[START OF Data provided]

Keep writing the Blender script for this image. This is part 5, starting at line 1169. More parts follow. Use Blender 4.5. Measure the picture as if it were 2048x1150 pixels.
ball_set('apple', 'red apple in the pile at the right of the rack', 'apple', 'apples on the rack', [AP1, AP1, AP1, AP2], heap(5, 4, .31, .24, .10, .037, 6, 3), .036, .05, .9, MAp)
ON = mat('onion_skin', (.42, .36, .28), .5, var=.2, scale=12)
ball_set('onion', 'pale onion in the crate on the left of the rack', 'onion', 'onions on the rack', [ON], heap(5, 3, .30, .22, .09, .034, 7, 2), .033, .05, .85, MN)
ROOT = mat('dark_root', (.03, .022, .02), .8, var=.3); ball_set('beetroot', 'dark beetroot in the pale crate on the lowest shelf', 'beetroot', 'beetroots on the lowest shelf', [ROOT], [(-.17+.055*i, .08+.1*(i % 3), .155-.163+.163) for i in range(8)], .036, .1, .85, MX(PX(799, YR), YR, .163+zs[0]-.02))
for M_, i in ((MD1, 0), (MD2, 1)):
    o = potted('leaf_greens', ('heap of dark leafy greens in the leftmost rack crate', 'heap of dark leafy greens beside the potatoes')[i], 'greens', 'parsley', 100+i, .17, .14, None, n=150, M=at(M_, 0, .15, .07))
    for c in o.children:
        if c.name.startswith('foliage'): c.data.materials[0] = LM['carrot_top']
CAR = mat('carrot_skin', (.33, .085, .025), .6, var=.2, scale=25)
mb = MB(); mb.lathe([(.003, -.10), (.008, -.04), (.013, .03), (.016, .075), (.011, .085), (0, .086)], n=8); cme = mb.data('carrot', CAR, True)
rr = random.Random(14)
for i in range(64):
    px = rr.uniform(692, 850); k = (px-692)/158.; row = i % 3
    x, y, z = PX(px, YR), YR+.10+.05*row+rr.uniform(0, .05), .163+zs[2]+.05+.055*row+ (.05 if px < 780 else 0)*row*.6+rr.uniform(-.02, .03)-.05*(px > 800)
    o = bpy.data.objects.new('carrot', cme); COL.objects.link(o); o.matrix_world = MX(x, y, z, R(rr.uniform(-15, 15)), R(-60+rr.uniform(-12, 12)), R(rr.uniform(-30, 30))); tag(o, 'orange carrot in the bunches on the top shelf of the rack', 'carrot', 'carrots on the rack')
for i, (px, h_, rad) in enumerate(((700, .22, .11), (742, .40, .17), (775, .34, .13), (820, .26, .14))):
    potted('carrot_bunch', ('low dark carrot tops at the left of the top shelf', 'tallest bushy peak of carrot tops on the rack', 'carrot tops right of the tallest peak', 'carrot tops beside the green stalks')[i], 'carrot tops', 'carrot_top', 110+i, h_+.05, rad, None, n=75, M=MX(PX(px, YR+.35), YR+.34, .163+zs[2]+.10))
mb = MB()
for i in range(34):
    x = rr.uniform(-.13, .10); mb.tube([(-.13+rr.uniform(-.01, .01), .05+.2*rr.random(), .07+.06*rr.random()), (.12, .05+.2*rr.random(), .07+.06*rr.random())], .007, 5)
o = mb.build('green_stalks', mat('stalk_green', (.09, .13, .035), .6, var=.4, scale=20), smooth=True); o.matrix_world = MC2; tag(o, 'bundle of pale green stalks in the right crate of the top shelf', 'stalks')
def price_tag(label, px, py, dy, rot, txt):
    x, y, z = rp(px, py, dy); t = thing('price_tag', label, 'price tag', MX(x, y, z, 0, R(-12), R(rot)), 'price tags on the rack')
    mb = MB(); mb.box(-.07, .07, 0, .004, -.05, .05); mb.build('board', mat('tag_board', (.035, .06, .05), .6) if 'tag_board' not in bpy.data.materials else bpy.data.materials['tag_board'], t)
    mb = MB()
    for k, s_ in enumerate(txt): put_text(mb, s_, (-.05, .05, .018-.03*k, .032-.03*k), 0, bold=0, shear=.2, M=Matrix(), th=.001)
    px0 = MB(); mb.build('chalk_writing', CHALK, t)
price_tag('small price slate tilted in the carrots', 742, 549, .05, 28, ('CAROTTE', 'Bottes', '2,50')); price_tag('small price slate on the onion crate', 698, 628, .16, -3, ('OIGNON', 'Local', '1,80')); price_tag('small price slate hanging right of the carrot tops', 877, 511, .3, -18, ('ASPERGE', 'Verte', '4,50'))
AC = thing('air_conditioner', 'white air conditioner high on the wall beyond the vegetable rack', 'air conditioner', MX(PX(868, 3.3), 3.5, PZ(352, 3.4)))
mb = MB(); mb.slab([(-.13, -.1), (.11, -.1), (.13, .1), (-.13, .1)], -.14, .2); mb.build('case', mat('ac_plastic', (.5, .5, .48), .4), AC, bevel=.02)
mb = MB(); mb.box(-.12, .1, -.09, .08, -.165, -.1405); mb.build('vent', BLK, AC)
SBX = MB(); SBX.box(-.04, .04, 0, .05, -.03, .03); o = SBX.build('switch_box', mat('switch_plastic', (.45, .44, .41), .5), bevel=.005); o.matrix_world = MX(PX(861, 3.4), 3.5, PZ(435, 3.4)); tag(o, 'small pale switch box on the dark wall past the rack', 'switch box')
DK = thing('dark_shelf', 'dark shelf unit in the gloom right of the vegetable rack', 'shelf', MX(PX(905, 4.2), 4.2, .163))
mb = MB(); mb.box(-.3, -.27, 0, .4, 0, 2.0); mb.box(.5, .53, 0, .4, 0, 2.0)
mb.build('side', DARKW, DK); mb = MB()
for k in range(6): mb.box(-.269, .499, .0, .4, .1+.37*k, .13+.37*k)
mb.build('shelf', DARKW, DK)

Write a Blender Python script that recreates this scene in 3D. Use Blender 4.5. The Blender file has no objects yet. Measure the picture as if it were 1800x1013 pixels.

[END OF Data provided]

_Required task:_ Show every line of the listing in which the string "were" can be found.

_Response for this exercise:_
Keep writing the Blender script for this image. This is part 5, starting at line 1169. More parts follow. Use Blender 4.5. Measure the picture as if it were 2048x1150 pixels.
Write a Blender Python script that recreates this scene in 3D. Use Blender 4.5. The Blender file has no objects yet. Measure the picture as if it were 1800x1013 pixels.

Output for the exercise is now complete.